August 6th, 2007 Leave a comment Go to comments

A few weeks ago I decided I would try giving up Microsoft Outlook. I already used Gmail as my primary email account, and was getting frustrated with trying to achieve a two-way sync between Google Calendar and my Outlook appointments, so I thought I would just give up Outlook for Google. And honestly, it’s a lot easier than I thought it would be. The main reason I used Outlook wasn’t just for use as an email client – if it was as simple as email, I would have given up Outlook for Gmail years ago. No, I used Outlook as a management system for my appointments, tasks, address book and email.

Everything I liked about Outlook, I can accomplish with Google, with few exceptions. I love Google Calendar, and the ability to manage my calendar and appointments online. I can share my calendar, manage invites, and have my daily agenda emailed to me so I don’t forget anything. With the personalized Google homepage, I basically created a web based version of Outlook’s “Today” view; email inbox, upcoming appointments, and tasks with upcoming due dates. Embedding my email and calendar into my homepage were the easy tasks; Google doesn’t yet have a to-do list, and so I had to look elsewhere for list management. Remember The Milk does Task management, and then some. You can share tasks with other users, tag tasks, associate a web page, give a time estimate, and more.

Honestly, the only thing I can’t accomplish with Gmail is auto-adding birthdays and anniversaries from contact information into a calendar, which would be really nice. Otherwise, I can never remember who has an upcoming birthday or anniversary. Another thing I wish Google would add is the ability to label/tag/categorize contacts. I would love to be able to filter out contacts; say I want to send an email out to family, but I don’t want to make a “Family” mailing list. If I could just filter out business contacts and friends, that would be convenient.

  1. Jaxon
    August 8th, 2007 at 10:56 | #1

    I love my google calendar. I use it for everything! What makes it even better is that Jesse has access to my calendar and he doesn’t need me around to see it. Plus I have access to his so if he tells me an appointment, he knows it gets onto the calendar because I’m better about it than he is. ;) It’s so handy to have it online, I can check it everywhere and I can add things no matter where I’m at.

    What’s the difference between adding a label to a contact and making a mailing list? You’re basically doing that with the label. Honestly, gmail’s contacts has the labeling feature, but it does create a mailing group. It’s just like the labeling feature for email. I can have multiple groups attached to one name and all I have to type is “IRC” in the to field in an email and all 20 names appear (for instance). It’s actually really nice considering I don’t have to open each contact to attach it to a group either.

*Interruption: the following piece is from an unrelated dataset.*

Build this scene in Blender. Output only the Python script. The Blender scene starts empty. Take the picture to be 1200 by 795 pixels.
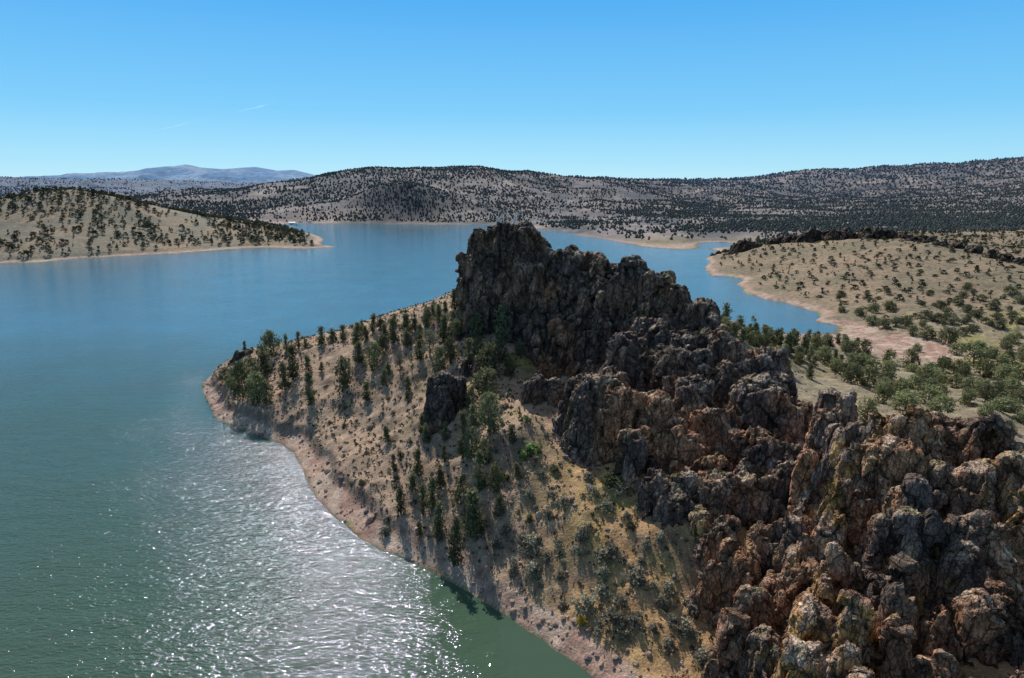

  2. August 9th, 2007 at 00:15 | #2

    Well, the main reason I would use labels is not necessarily for a mailing list. This past weekend we had a surprise baby shower for my sister; to help organize it would have been nice to be able to pull up everyone with a “Family” tag, but exclude my sister in any kind of organizational email, since it was a surprise. I guess it would be like using a mailing list, but being able to delete specific people off of it, for certain occasions. For that type of usage, I suppose the groups would work ok.
    What I dislike about it is that there is no way to look at JUST the contacts, without also including the groups. That, and to add someone to a group, you have to edit the group; it would be nice to be able to add people by editing the group or by editing the contact and modifying what groups they belong to. Or if you were just trying to email people that were in the overlap of two distinct groups, you can’t really filter so you’re viewing the people from just one group.

  3. Jaxon
    August 12th, 2007 at 17:34 | #3

    When you’re composing the message and you type “family” in the to field…all of the email addresses pop in. You don’t just have “family”, so if there are any addresses you want to delete you can without removing it from the master list. Try playing with it, you might find you like it.